France has banned all children under 15 from using their phones in school

Tomohiro Ohsumi/Getty ImagesAll French children under 15 will be banned from using their phones at any point during the day. This child is playing with an iPhone X in in Tokyo.
  • French students returning from the summer break will no longer be able to use their phones during the school day.
  • Earlier this summer France banned all students under 15 from using all mobile phones, tablets, and smartwatches at any point during the day.
  • That includes mealtimes.
  • The government is concerned that students are becoming too dependent on and distracted by their phones.

Monday is the first day that French schoolchildren under 15 cannot use their mobile phones at any point during the school day, thanks to a new nationwide law.

The ban, passed in July following a campaign pledge made by French President Emmanuel Macron, will affect elementary and junior high schools across the country as they return from the summer break.

The new law, which went into effect on August 5, bans all types of mobile phones, as well as tablets and smartwatches.

While a ban on mobile phones during class hours was already in place since 2010, the new law extends to breaks and mealtimes.

Schools are free to choose themselves if they will implement the ban for students over 15. There are also some exceptions to the ban, such as for students with disabilities.
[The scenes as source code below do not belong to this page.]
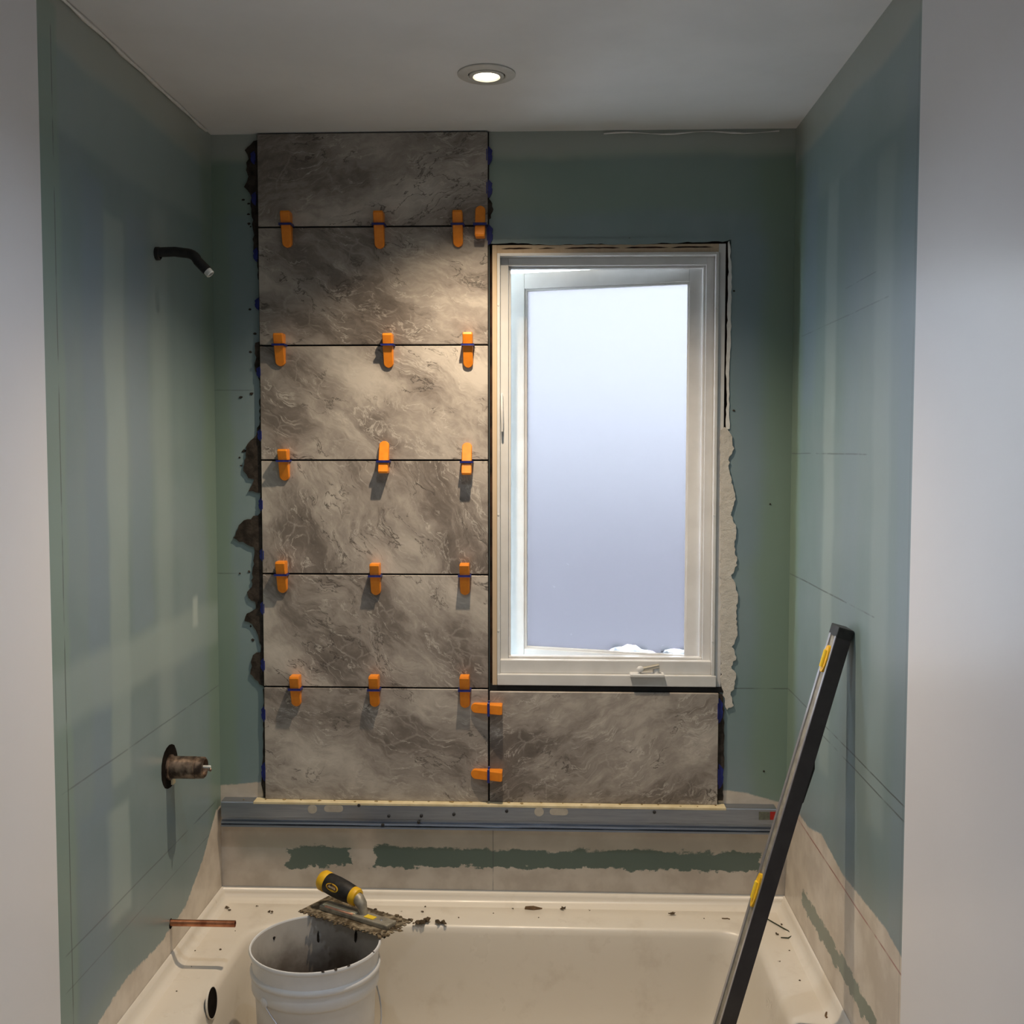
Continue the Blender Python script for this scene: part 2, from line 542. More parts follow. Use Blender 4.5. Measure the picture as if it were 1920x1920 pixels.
Lp = [at(px, py, 0, 0.0) for px, py in ((418, 1480), (405, 1520), (380, 1613), (347, 1700), (300, 1770), (233, 1840), (183, 1920), (120, 2010))]
left_feats = [
    ('box', -0.99, 0.02, 2.37, 2.6, 0.012, MUD, 0.75),
    ('box', -0.99, 0.02, 2.22, 2.39, 0.015, PALE, 0.45),
    ('box', -0.99, -0.885, 0.3, 2.45, 0.010, (0.235, 0.325, 0.270), 0.7),
    ('box', -0.80, -0.70, 0.9, 2.18, 0.02, BLUISH, 0.7),
    ('box', -0.70, -0.60, 0.95, 2.12, 0.012, PALE, 0.55),
    ('box', -0.58, -0.47, 1.25, 2.15, 0.02, BLUISH, 0.6),
    ('box', -0.44, -0.34, 0.95, 2.2, 0.03, PALE, 0.4),
    ('box', -0.09, 0.02, 0.6, 2.4, 0.03, GRN, 0.6),
    ('box', -0.96, 0.0, 1.13, 1.24, 0.02, PALE, 0.6),
    ('box', -0.74, -0.62, 0.66, 0.90, 0.012, PALE, 0.8),
    ('box', -0.87, -0.72, 0.55, 0.93, 0.02, BLUISH, 0.6),
    ('box', -0.20, -0.165, 1.19, 1.27, 0.01, (0.5, 0.58, 0.55), 0.6),
    ('plaster', [(max(min(p.y, 0.0), -0.95), p.z) for p in Lp[1:]] , 0.028, PL1, PL2, 0.95),
    ('h', 1.006, -0.93, 0.0, 0.0022, PEN, 0.45),
    ('h', 0.700, -0.93, -0.05, 0.0022, PEN, 0.5),
    ('h', 0.630, -0.93, -0.1, 0.0018, PEN, 0.4),
    ('v', -0.906, 0.5, 2.40, 0.0022, PEN, 0.7),
]
Rp = [at(px, py, 0, W) for px, py in ((1497, 1525), (1518, 1553), (1540, 1563), (1580, 1640), (1620, 1690), (1660, 1740), (1691, 1795))]
right_feats = [
    ('box', -0.99, 0.02, 2.375, 2.6, 0.012, MUD, 0.75),
    ('box', -0.99, 0.02, 2.23, 2.385, 0.015, PALE, 0.3),
    ('box', -0.10, 0.02, 0.6, 2.36, 0.03, GRN, 0.7),
    ('box', -0.24, -0.13, 1.75, 2.3, 0.03, BLUISH, 0.7),
    ('box', -0.43, -0.34, 0.9, 2.24, 0.015, PALE, 0.6),
    ('box', -0.83, -0.72, 0.9, 2.2, 0.02, PALE, 0.45),
    ('box', -0.99, -0.88, 0.7, 2.3, 0.015, BLUISH, 0.4),
    ('box', -0.62, -0.50, 0.75, 2.1, 0.03, BLUISH, 0.4),
    ('plaster', [(max(p.y, -0.958), p.z) for p in Rp], 0.016, PL1, PL2, 0.95),
    ('rag', -0.82, -0.20, 0.512, 0.556, 0.055, (0.13, 0.185, 0.145), 0.9),
    ('h', 1.926, -0.80, -0.10, 0.0020, PEN, 0.4),
    ('h', 1.985, -0.72, -0.50, 0.0018, PEN, 0.4),
    ('h', 1.633, -0.68, 0.0, 0.0020, PEN, 0.6),
    ('h', 1.318, -0.75, 0.0, 0.0022, PEN, 0.7),
    ('h', 1.012, -0.95, 0.0, 0.0022, PEN, 0.75),
    ('h', 0.985, -0.95, -0.25, 0.0022, PEN, 0.65),
    ('h', 0.708, -0.96, 0.0, 0.0026, (0.28, 0.05, 0.035), 0.8),
    ('v', -0.945, 0.4, 2.45, 0.0018, PEN, 0.4),
]
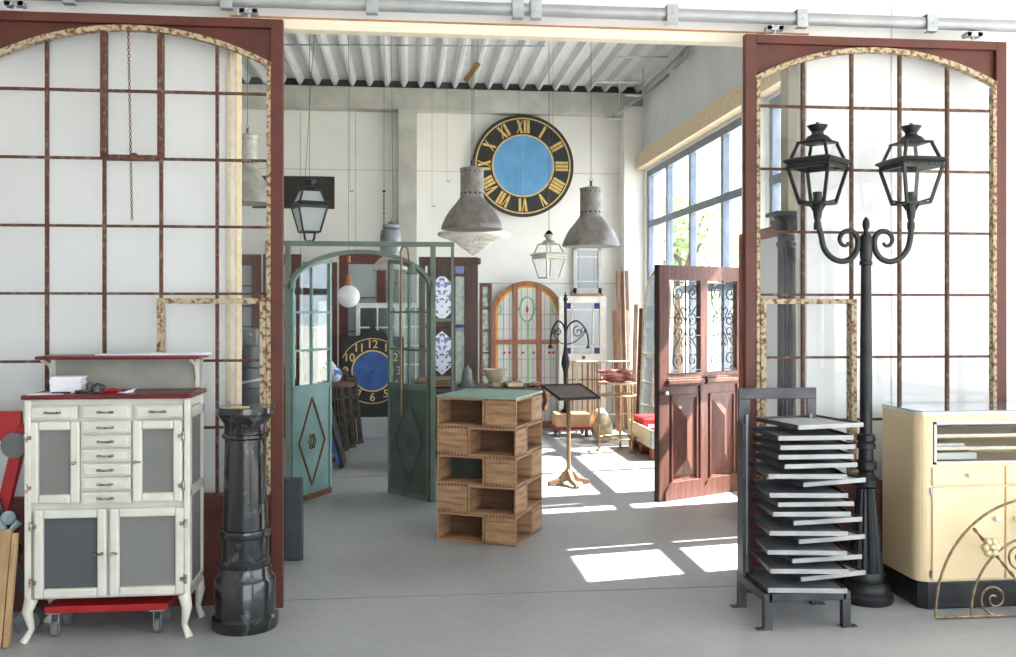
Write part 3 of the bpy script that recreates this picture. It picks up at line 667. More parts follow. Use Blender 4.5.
# ------------------------------------------------------------------ wrought iron fan in front of the counter
t = thing('iron_fan_light', 'gilded wrought iron half round fanlight grille leaning on the cream counter', 'grille', (X(935, 4.80), 4.79, 0), rx=-.08)
R = .62; c0 = R
m = MB(); m.tube([(c0 + R * math.cos(PI - PI * i / 40), 0, .012 + R * math.sin(PI - PI * i / 40)) for i in range(41)], .0075, 8)
m.tube([(0, 0, .012), (2 * R, 0, .012)], .008, 8); m.build('outer_arch', GOLDIR, t, smooth=True)
m = MB(); m.tube(arc(c0, .012, .42, PI, 0, 36), .007, 8); m.build('inner_arch', GOLDIR, t, smooth=True)
m = MB(); m.tube(arc(c0, .012, .15, PI, 0, 20), .007, 8); m.build('centre_arch', GOLDIR, t, smooth=True)
for a in (PI * .72, PI * .5, PI * .28):
    m = MB(); n = 26; pts = []
    p0, p1 = .15, .60
    m.tube([(c0 + (p0 + (p1 - p0) * i / n) * math.cos(a), .0, .012 + (p0 + (p1 - p0) * i / n) * math.sin(a)) for i in range(n + 1)], [.008 + .003 * math.sin(i * 1.8) for i in range(n + 1)], 6)
    m.build('twisted_bar', GOLDIR, t, smooth=True)
    f = MB(Matrix.Translation((c0 + .47 * math.cos(a), -.012, .012 + .47 * math.sin(a))))
    for k in range(6):
        b = k * PI / 3; f.sphere((.032 * math.cos(b), 0, .032 * math.sin(b)), .022, seg=10)
    f.sphere((0, -.012, 0), .018, seg=10)
    f.build('rosette', mat('aged_gold', (226, 212, 176), (186, 166, 124), .5, .4, scale=30), t, smooth=True)
for sx in (-1, 1):
    for a_ in ((c0 + sx * .285, .10, .085, .012, -PI / 2, 1.6 * -sx * -1), (c0 + sx * .13, .32, .07, .010, -PI / 2, 1.5 * sx), (c0 + sx * .07, .075, .06, .01, -PI / 2, 1.5 * sx)):
        MB().tube(spiral(*a_, 34), .006, 6).build('scroll', GOLDIR, t, smooth=True)

# ------------------------------------------------------------------ green iron gate with two leaves
GX0, GX1, GY, GH = X(288, 8.2), X(433, 8.2), 8.2, 2.235
t = thing('iron_gate', 'green iron gate frame with arched head and two open leaves', 'gate', (0, 0, 0))
cxg = (GX0 + GX1) / 2; hw = (GX1 - GX0) / 2
m = MB()
for x in (GX0, GX1): m.box(x - .022, x + .022, GY - .03, GY + .03, 0, GH)
xl, xr = X(267, GY), X(452.5, GY)
m.box(xl, xr + .015, GY - .02, GY + .02, GH - .04, GH)
for x in (xl, xr): m.box(x - .013, x + .013, GY - .013, GY + .013, 0, GH)
for z in (1.55, 1.05): m.box(GX1, xr, GY - .012, GY + .012, z, z + .03); m.box(xl, GX0, GY - .012, GY + .012, z, z + .03)
m.build('outer_frame', GREEN, t, .003)
m = MB(); zs = 1.83; ri = GH - .07 - zs
m.band([(cxg + (hw - .03) * math.cos(PI - PI * i / 28), zs + (ri - .035) * math.sin(PI * i / 28)) for i in range(29)],
       [(cxg + (hw - .0) * math.cos(PI - PI * i / 28), zs + ri * math.sin(PI * i / 28)) for i in range(29)], GY - .03, GY + .03)
m.build('arched_head', GREEN, t)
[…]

“A law for the 21st century”

Under the new law, students have to turn their phones off during the day or put them in lockers, the Associated Press reported. Schools will independently deal with the logistics of how students will be kept away from their phones, the news agency said.

The law was introduced amid fears that students were becoming too dependent on and distracted by their smartphones.

Education Minister Jean-Michel Blanquer in June hailed the legislation as “a law for the 21st century,” and said it would improve discipline among France’s 12 million schoolchildren,Agence France-Presse reported.

“Being open to technologies of the future doesn’t mean we have to accept all their uses,” he said.